Réduction à venir d'un quart des effectifs, plus de 70 journalistes menacés: La Voix du Nord, un des fleurons de la presse quotidienne régionale avec plus de 200.000 exemplaires par jour, se dirige vers un plan social qui surprend par son ampleur.
"On est en état de choc, on se disait depuis toujours qu'on s'en sortait moins mal que les autres, alors là il y a une forme de brutalité", explique un journaliste de la "VDN".
Selon une source proche du dossier, le plan de sauvegarde de l'emploi (PSE) en gestation devrait concerner "178 personnes pour l'ensemble de l'entreprise sur un total de 710 et 72 pour la rédaction sur un total de 343 journalistes".
Le PDG de La Voix du Nord, Michel Nozière, a seulement confirmé la convocation d'un comité d'entreprise le 10 janvier. "La loi prévoit qu'on ne puisse pas communiquer dans l'attente et le respect d'une communication prioritaire aux salariés parce que sinon il y a un délit d'entrave", a-t-il dit à l'AFP.
Au siège du journal, des salariés font part de leur stupeur.

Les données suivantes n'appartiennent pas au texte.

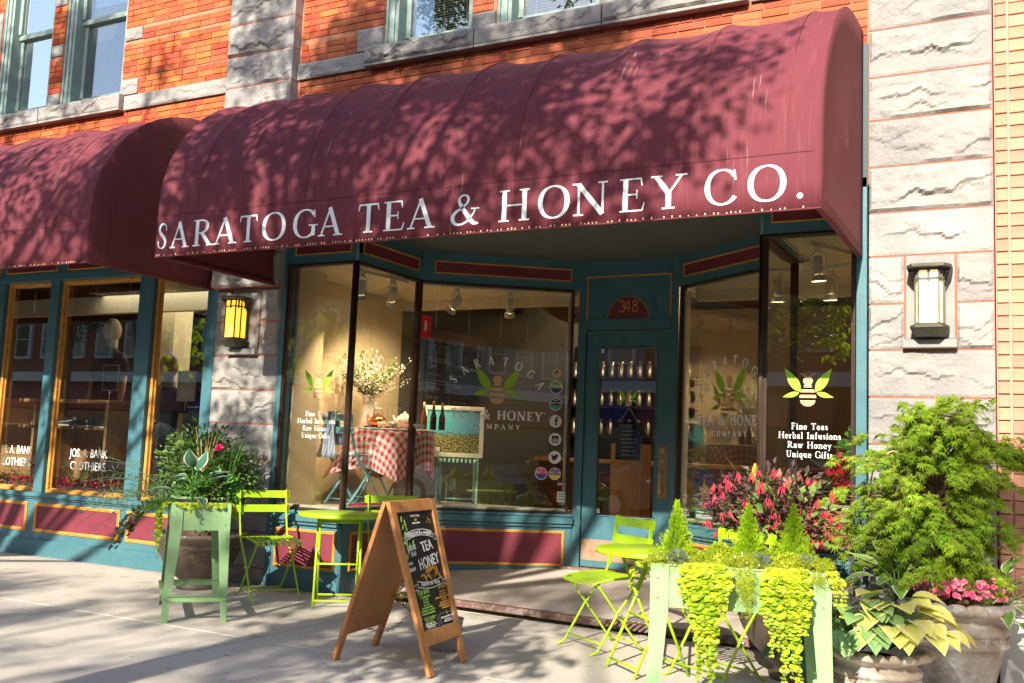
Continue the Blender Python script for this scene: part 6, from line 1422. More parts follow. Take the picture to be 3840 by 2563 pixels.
jenny('long curtain of creeping jenny hanging from the left part of the right planter', sp, 'creeping jenny in the planters', .022, r=.0140)
sp = []
for i in range(36):
    q = random.random(); L_ = .30*(1-abs(q-.5)*.8)*random.uniform(.5,1.2)+.05; sp.append((tuple(PRn(.505+.145*q, -.012-.02*random.random(), .83)), tuple(-nR+uR*random.uniform(-.3,.3)), L_))
sp += [(tuple(PRn(.59,-.02,.83)), tuple(-nR), .60), (tuple(PRn(.605,-.025,.83)), tuple(-nR), .56), (tuple(PRn(.615,-.02,.83)), tuple(-nR), .48), (tuple(PRn(.53,-.02,.83)), tuple(-nR), .40)]
jenny('long curtain of creeping jenny with yellow flowers at the right part of the planter', sp, 'creeping jenny in the planters', .05, r=.0130)
sp = [(tuple(PRn(.74+.03*random.random(), -.012, .83)), tuple(-nR+uR*.4), random.uniform(.08,.24)) for i in range(10)]
jenny('short yellow creeping jenny at the right corner of the right mint planter', sp, 'creeping jenny in the planters', .05, r=.0085)
sp = [(tuple(PRn(-.012, .02+.05*random.random(), .83)), tuple(-uR), random.uniform(.10,.20)) for i in range(7)]
jenny('short creeping jenny at the left corner of the right mint planter', sp, 'creeping jenny in the planters', .03, r=.0095)

# ------------------------------------------------------------------ fuchsia in the dark pot
random.seed(91)
f_t = bush('fuchsia', 'purple leaved fuchsia with hanging coral flowers in the dark pot', (-1.50,-.66,1.00), (.46,.30,.26), 2100, 'leaf_fuchsia', .050, .028, cat='flower plant', twigs=70, base=(-1.3,-.7,.50), shell=.3, twig='flower_coral')
m = MB()
for i in range(150):
    q = rnd3(); p = V((-1.36,-.78,.97))+V((q.x*.30, q.y*.2, q.z*.22)); leaf2(m, p, q+V((0,-.3,.3)), V((0,-.7,.7))+rnd3()*.5, random.uniform(.05,.085), .045)
m.build('pale_foliage', 'leaf_pale', f_t)
m = MB()
for i in range(64):
    a = random.uniform(0, 6.28); q = rnd3().normalized(); c = V((-1.48,-.72,1.0))+V((q.x*.43, -abs(q.y)*.28, q.z*.24)); 
    for k in range(6):
        d = V((random.uniform(-.5,.5), random.uniform(-.5,.3), -1)); p = c+rnd3()*.012; e = p+d.normalized()*random.uniform(.035,.060); m.tube([p, p.lerp(e,.7), e], [.0012,.0022,.0036], 5)
m.build('flower', 'flower_coral', f_t)
t = plant('ornamental_grass', 'thin arching grass at the left of the fuchsia', 'plant', (-1.8,-.55,.55)); m = MB()
for i in range(70): P = stem_path(V((-1.62,-.55,.75))+rnd3()*.05, V((random.uniform(-1.0,.2), random.uniform(-.5,.3), random.uniform(.8,1.6))), random.uniform(.35,.6), 8, -1.6, .1); m.tube(P, [.0016]*8+[.0004], 3, cap=False)
m.build('blade', 'leaf_bush', t)

# ------------------------------------------------------------------ japanese maple in the large urn
random.seed(12)
mp = plant('maple_tree', 'bushy japanese maple with drooping bright green leaves in the large urn', 'tree', (-.50,-.56,.48))
tw = MB(); lf = MB(); base = V((-.50,-.56,.46)); forks = []
trunk = [base, base+V((.01,.0,.18)), base+V((-.04,-.01,.42)), base+V((-.03,.0,.72)), base+V((-.10,.0,1.0)), base+V((-.13,-.02,1.18))]
tw.tube(trunk, [.022,.019,.016,.012,.008,.004], 8)
def rad_at(z):      # half width of the crown left/right at a height above the urn
    return None
tips = []
tiers = [(1.0,1.20,.22,.30,60),(.82,1.02,.46,.52,84),(.62,.84,.62,.44,96),(.42,.64,.70,.42,100),(.22,.44,.66,.40,88),(.14,.28,.48,.34,46)]
for z0, z1, rl_, rr2, n in tiers:
    for i in range(n):
        z = random.uniform(z0, z1); k = min(4, int(z/1.2*5)); st = base+V((-.04*z, 0, z*.85)); a = random.uniform(-math.pi, math.pi); sx = rr2 if math.cos(a) > 0 else rl_
        e = base+V((math.cos(a)*sx*random.uniform(.35,1)-.03, math.sin(a)*.36*random.uniform(.35,1)-.04, z+random.uniform(-.02,.06))); mid = st.lerp(e, .55)+V((0,0,.06)); dr = e+V(((e-st).x*.12, (e-st).y*.12, -.05))
        tw.tube([st, mid, e, dr], [.0045,.003,.002,.001], 4, cap=False); tips.append((mid, e, dr))
# long branch reaching right over the brick wall, and the thin bare loops
for k in range(7):
    P = stem_path(base+V((-.06,0,.95)), V((1.0,-.15+.08*k,.35)), random.uniform(.42,.66), 8, -.9, .12); tw.tube(P, [.005]*4+[.003]*3+[.002]*2, 5)
    for a, b in zip(P[2:], P[3:]): tips.append((a, b, b+V((.01,0,-.04)))); tips.append((a, a.lerp(b, .5)+rnd3()*.05, b+rnd3()*.05))
for mid, e, dr in tips:
    for q in range(11):
        t_ = random.random(); p = (mid.lerp(e, t_*2) if t_ < .5 else e.lerp(dr, t_*2-1))+rnd3()*.025; a = random.uniform(0, 6.28)
        d = V((math.cos(a)*.6+(e-mid).x*2, math.sin(a)*.6-.35, random.uniform(-.75,-.05))); leafm(lf, p, d, V((0,-.45,1))+rnd3()*.4, random.uniform(.040,.060))
lf.build('crown', 'leaf_maple', mp); tw.build('branches', 'twig', mp)
m = MB(); m.tube([base+V((-.16,-.05,.98)), base+V((-.17,-.1,1.10)), base+V((-.08,-.1,1.155)), base+V((.05,-.08,1.13))], .0065, 6); m.tube([base+V((-.42,-.05,.62)), base+V((-.38,-.06,.86)), base+V((-.28,-.06,.92)), base+V((-.14,-.05,.90))], .006, 6); m.build('bare_branch', 'twig_tan', mp)
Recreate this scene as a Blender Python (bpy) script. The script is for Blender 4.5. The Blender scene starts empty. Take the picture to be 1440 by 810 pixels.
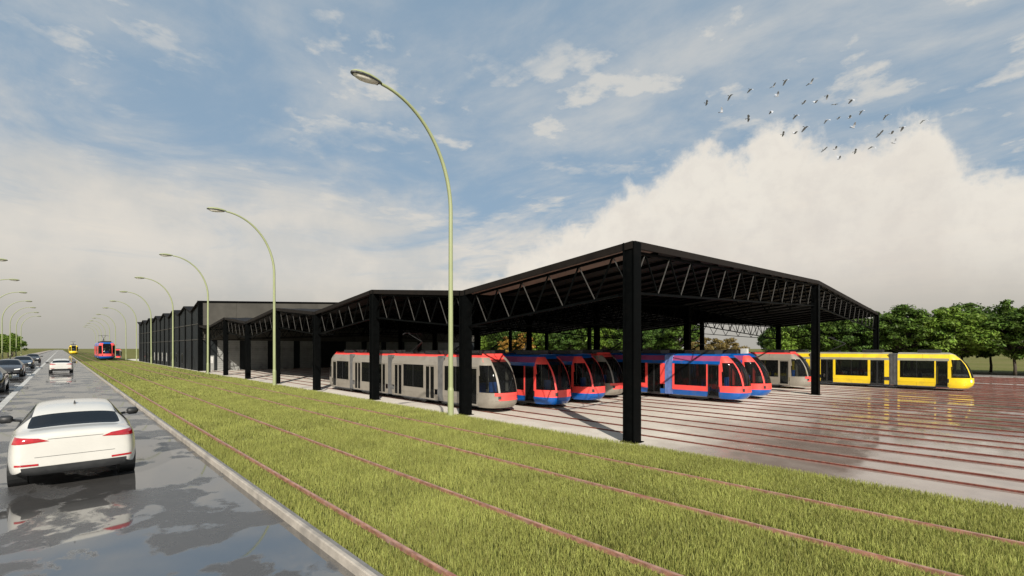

"Il y avait des rumeurs de couloir depuis quatre, cinq mois", témoigne un cadre administratif quinquagénaire. "Forcément quand on a plus de 55 ans, on peut s'attendre à être concerné… Je verrai si je suis volontaire (pour partir), ça dépend des conditions. Moi ça va faire 35 ans que je travaille ici, et c'est une entreprise à laquelle on s'attache", confie-t-il.
Un journaliste d'une quarantaine d'années est aussi surpris par l'ampleur des effectifs menacés, "parce que ça ne va pas si mal", dit-il. "Le projet ne va pas forcément dans le bon sens: le papier représente 90% de nos ressources, donc recentrer sur le web est une stratégie à discuter. L'un et l'autre doivent s'autoalimenter, c'est le principe du bimédia".
- Diffusion en baisse -
Le plan social serait la conséquence de la baisse de la diffusion et de la publicité, ainsi que de "l'insuffisance du chiffre d'affaires sur internet", selon une source proche du dossier. Il entraînerait un passage de 24 à 20 éditions et un recentrage vers le numérique, avec un plan de départs volontaires.
"Le plan en soi n'est pas une surprise mais on ne pensait pas qu'il y aurait autant de personnes concernées", a déclaré cette source à l'AFP. Il est "très inquiétant du fait de cette orientation presque vers le tout numérique et la manière dont les moyens humains seront déployés.
D'après le site internet du groupe de presse belge Rossel La Voix, propriétaire du journal fondé en 1941, la "VDN" compte un millier de correspondants dans les départements du Nord et du Pas-de-Calais et 24 éditions. Il était passé en 2009 au format tabloïd en quadrichromie.
Selon les chiffres de l'OJD, la diffusion de la Voix du Nord, troisième journal régional du pays derrière Ouest-France et Sud-Ouest, a chuté de 4,6% à 217.000 exemplaires entre juillet 2015 et juin 2016, dans un contexte marqué par le recul des recettes publicitaires (-5,2% pour les quotidiens régionaux lors des premiers mois 2016, données IREP/France Pub).
De source proche de la direction, on déclare "regretter certaines interprétations fallacieuses, notamment sur le prétendu tout web, et nous regrettons que ces informations soient sorties avant le CE".
Mais une autre source au fait du dossier estime que "le but des actionnaires est de grossir et de dégager de l'argent pour faire des acquisitions".
Le groupe Rossel-La Voix, qui détient de très nombreux titres de presse au nord de Paris dont Le Courrier-picard, L'Union, Nord-Littoral ou encore L'Est-éclair, a fait en novembre une offre de reprise pour le rachat de Paris-Normandie, en redressement judiciaire depuis avril.
L'année 2016 a encore connu plusieurs plans sociaux dans la presse, comme dans le groupe Lagardère (220 départs) ou à L'Obs (38 départs). Quant au quotidien La Marseillaise, il est en dépôt de bilan.